— START —

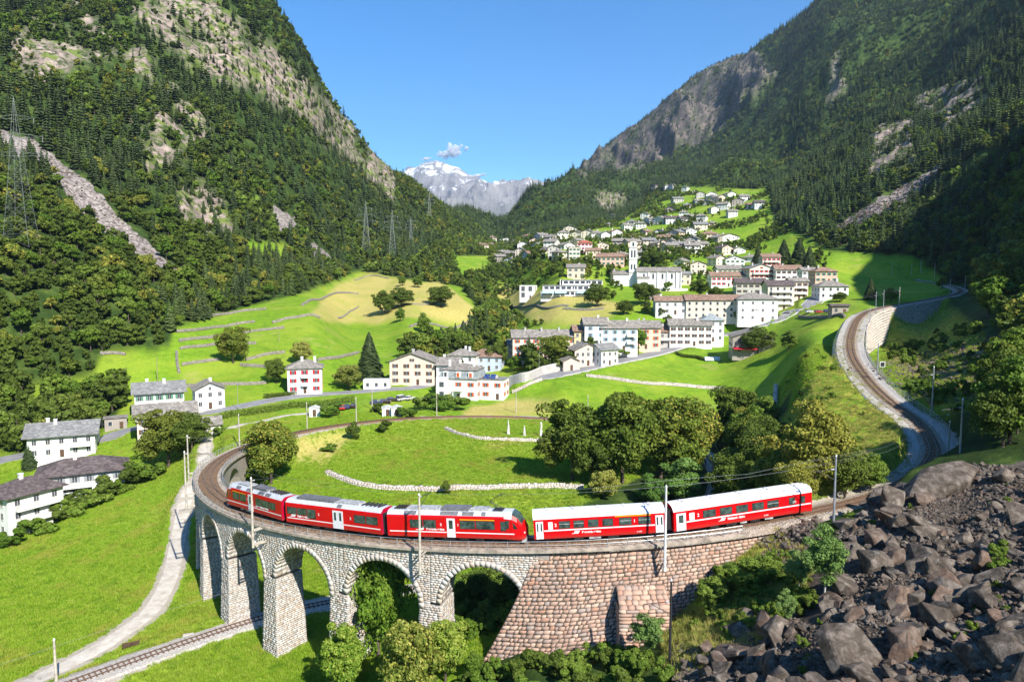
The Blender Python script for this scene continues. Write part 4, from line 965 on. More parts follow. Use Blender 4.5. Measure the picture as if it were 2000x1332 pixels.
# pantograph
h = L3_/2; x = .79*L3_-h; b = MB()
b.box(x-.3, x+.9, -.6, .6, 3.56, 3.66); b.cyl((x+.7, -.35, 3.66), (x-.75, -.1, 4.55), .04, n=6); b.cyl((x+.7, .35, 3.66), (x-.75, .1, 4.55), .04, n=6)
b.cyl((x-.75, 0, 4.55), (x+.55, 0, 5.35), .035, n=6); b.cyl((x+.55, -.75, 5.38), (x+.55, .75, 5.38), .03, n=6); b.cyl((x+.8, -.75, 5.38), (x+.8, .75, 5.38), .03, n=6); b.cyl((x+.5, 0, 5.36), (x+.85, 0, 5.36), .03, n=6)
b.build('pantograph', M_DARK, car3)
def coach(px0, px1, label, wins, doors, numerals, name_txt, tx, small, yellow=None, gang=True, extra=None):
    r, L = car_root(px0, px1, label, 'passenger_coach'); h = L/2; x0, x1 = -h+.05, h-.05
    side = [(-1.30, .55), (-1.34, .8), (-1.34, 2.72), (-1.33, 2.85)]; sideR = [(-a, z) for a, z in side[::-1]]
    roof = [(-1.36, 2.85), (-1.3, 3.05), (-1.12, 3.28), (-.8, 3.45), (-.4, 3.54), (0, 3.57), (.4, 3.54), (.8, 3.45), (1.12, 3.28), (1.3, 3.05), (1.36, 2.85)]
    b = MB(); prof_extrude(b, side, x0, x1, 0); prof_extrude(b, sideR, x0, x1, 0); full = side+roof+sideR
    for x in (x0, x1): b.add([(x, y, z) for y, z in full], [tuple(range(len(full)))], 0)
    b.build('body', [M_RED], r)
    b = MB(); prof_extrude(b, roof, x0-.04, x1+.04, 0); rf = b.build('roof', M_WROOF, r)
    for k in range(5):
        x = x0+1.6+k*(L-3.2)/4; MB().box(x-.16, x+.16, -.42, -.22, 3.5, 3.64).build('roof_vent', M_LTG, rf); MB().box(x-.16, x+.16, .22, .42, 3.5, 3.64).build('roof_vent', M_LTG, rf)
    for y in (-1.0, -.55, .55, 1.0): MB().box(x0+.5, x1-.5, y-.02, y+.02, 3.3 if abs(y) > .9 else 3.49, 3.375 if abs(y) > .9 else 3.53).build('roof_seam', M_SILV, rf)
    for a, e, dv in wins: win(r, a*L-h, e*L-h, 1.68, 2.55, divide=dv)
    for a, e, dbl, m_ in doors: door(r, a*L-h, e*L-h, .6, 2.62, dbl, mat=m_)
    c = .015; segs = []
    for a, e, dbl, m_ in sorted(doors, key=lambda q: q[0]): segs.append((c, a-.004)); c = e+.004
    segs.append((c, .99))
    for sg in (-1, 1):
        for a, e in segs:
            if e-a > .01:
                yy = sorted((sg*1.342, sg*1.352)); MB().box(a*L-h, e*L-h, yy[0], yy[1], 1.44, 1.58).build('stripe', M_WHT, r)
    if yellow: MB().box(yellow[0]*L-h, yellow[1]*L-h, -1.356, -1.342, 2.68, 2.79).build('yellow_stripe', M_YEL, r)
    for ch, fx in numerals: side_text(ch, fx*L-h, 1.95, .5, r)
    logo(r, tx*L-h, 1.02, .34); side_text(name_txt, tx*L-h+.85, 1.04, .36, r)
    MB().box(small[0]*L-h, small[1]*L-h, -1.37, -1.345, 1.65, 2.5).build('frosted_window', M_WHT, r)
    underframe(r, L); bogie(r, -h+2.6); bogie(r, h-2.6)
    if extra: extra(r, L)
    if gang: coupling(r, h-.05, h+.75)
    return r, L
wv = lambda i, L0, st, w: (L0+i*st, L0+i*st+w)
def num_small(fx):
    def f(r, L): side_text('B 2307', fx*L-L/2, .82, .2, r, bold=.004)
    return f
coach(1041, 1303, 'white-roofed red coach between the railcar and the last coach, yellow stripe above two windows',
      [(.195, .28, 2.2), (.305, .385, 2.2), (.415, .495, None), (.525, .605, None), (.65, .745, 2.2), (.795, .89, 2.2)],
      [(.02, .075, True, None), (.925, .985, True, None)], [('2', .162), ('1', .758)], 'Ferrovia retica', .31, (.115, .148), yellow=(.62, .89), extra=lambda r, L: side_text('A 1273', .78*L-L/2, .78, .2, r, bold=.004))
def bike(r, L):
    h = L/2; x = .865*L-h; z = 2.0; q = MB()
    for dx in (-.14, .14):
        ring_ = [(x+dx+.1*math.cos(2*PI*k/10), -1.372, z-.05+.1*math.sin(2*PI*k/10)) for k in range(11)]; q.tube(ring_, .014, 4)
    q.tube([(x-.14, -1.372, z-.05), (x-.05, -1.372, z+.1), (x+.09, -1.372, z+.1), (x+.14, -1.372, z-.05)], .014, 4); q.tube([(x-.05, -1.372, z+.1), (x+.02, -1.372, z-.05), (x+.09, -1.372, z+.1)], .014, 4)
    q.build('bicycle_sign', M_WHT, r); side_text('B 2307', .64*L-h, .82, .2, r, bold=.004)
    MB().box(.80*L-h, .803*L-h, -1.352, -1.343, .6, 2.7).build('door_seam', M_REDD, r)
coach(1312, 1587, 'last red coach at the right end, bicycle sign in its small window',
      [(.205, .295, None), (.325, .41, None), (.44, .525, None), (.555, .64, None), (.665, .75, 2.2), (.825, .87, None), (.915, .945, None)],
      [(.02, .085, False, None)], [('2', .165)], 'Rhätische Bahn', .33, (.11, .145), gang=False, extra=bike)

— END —

Requirement: Restate the data above word for word. Skip every picture.

Exercise response:
The Blender Python script for this scene continues. Write part 4, from line 965 on. More parts follow. Use Blender 4.5. Measure the picture as if it were 2000x1332 pixels.
# pantograph
h = L3_/2; x = .79*L3_-h; b = MB()
b.box(x-.3, x+.9, -.6, .6, 3.56, 3.66); b.cyl((x+.7, -.35, 3.66), (x-.75, -.1, 4.55), .04, n=6); b.cyl((x+.7, .35, 3.66), (x-.75, .1, 4.55), .04, n=6)
b.cyl((x-.75, 0, 4.55), (x+.55, 0, 5.35), .035, n=6); b.cyl((x+.55, -.75, 5.38), (x+.55, .75, 5.38), .03, n=6); b.cyl((x+.8, -.75, 5.38), (x+.8, .75, 5.38), .03, n=6); b.cyl((x+.5, 0, 5.36), (x+.85, 0, 5.36), .03, n=6)
b.build('pantograph', M_DARK, car3)
def coach(px0, px1, label, wins, doors, numerals, name_txt, tx, small, yellow=None, gang=True, extra=None):
    r, L = car_root(px0, px1, label, 'passenger_coach'); h = L/2; x0, x1 = -h+.05, h-.05
    side = [(-1.30, .55), (-1.34, .8), (-1.34, 2.72), (-1.33, 2.85)]; sideR = [(-a, z) for a, z in side[::-1]]
    roof = [(-1.36, 2.85), (-1.3, 3.05), (-1.12, 3.28), (-.8, 3.45), (-.4, 3.54), (0, 3.57), (.4, 3.54), (.8, 3.45), (1.12, 3.28), (1.3, 3.05), (1.36, 2.85)]
    b = MB(); prof_extrude(b, side, x0, x1, 0); prof_extrude(b, sideR, x0, x1, 0); full = side+roof+sideR
    for x in (x0, x1): b.add([(x, y, z) for y, z in full], [tuple(range(len(full)))], 0)
    b.build('body', [M_RED], r)
    b = MB(); prof_extrude(b, roof, x0-.04, x1+.04, 0); rf = b.build('roof', M_WROOF, r)
    for k in range(5):
        x = x0+1.6+k*(L-3.2)/4; MB().box(x-.16, x+.16, -.42, -.22, 3.5, 3.64).build('roof_vent', M_LTG, rf); MB().box(x-.16, x+.16, .22, .42, 3.5, 3.64).build('roof_vent', M_LTG, rf)
    for y in (-1.0, -.55, .55, 1.0): MB().box(x0+.5, x1-.5, y-.02, y+.02, 3.3 if abs(y) > .9 else 3.49, 3.375 if abs(y) > .9 else 3.53).build('roof_seam', M_SILV, rf)
    for a, e, dv in wins: win(r, a*L-h, e*L-h, 1.68, 2.55, divide=dv)
    for a, e, dbl, m_ in doors: door(r, a*L-h, e*L-h, .6, 2.62, dbl, mat=m_)
    c = .015; segs = []
    for a, e, dbl, m_ in sorted(doors, key=lambda q: q[0]): segs.append((c, a-.004)); c = e+.004
    segs.append((c, .99))
    for sg in (-1, 1):
        for a, e in segs:
            if e-a > .01:
                yy = sorted((sg*1.342, sg*1.352)); MB().box(a*L-h, e*L-h, yy[0], yy[1], 1.44, 1.58).build('stripe', M_WHT, r)
    if yellow: MB().box(yellow[0]*L-h, yellow[1]*L-h, -1.356, -1.342, 2.68, 2.79).build('yellow_stripe', M_YEL, r)
    for ch, fx in numerals: side_text(ch, fx*L-h, 1.95, .5, r)
    logo(r, tx*L-h, 1.02, .34); side_text(name_txt, tx*L-h+.85, 1.04, .36, r)
    MB().box(small[0]*L-h, small[1]*L-h, -1.37, -1.345, 1.65, 2.5).build('frosted_window', M_WHT, r)
    underframe(r, L); bogie(r, -h+2.6); bogie(r, h-2.6)
    if extra: extra(r, L)
    if gang: coupling(r, h-.05, h+.75)
    return r, L
wv = lambda i, L0, st, w: (L0+i*st, L0+i*st+w)
def num_small(fx):
    def f(r, L): side_text('B 2307', fx*L-L/2, .82, .2, r, bold=.004)
    return f
coach(1041, 1303, 'white-roofed red coach between the railcar and the last coach, yellow stripe above two windows',
      [(.195, .28, 2.2), (.305, .385, 2.2), (.415, .495, None), (.525, .605, None), (.65, .745, 2.2), (.795, .89, 2.2)],
      [(.02, .075, True, None), (.925, .985, True, None)], [('2', .162), ('1', .758)], 'Ferrovia retica', .31, (.115, .148), yellow=(.62, .89), extra=lambda r, L: side_text('A 1273', .78*L-L/2, .78, .2, r, bold=.004))
def bike(r, L):
    h = L/2; x = .865*L-h; z = 2.0; q = MB()
    for dx in (-.14, .14):
        ring_ = [(x+dx+.1*math.cos(2*PI*k/10), -1.372, z-.05+.1*math.sin(2*PI*k/10)) for k in range(11)]; q.tube(ring_, .014, 4)
    q.tube([(x-.14, -1.372, z-.05), (x-.05, -1.372, z+.1), (x+.09, -1.372, z+.1), (x+.14, -1.372, z-.05)], .014, 4); q.tube([(x-.05, -1.372, z+.1), (x+.02, -1.372, z-.05), (x+.09, -1.372, z+.1)], .014, 4)
    q.build('bicycle_sign', M_WHT, r); side_text('B 2307', .64*L-h, .82, .2, r, bold=.004)
    MB().box(.80*L-h, .803*L-h, -1.352, -1.343, .6, 2.7).build('door_seam', M_REDD, r)
coach(1312, 1587, 'last red coach at the right end, bicycle sign in its small window',
      [(.205, .295, None), (.325, .41, None), (.44, .525, None), (.555, .64, None), (.665, .75, 2.2), (.825, .87, None), (.915, .945, None)],
      [(.02, .085, False, None)], [('2', .165)], 'Rhätische Bahn', .33, (.11, .145), gang=False, extra=bike)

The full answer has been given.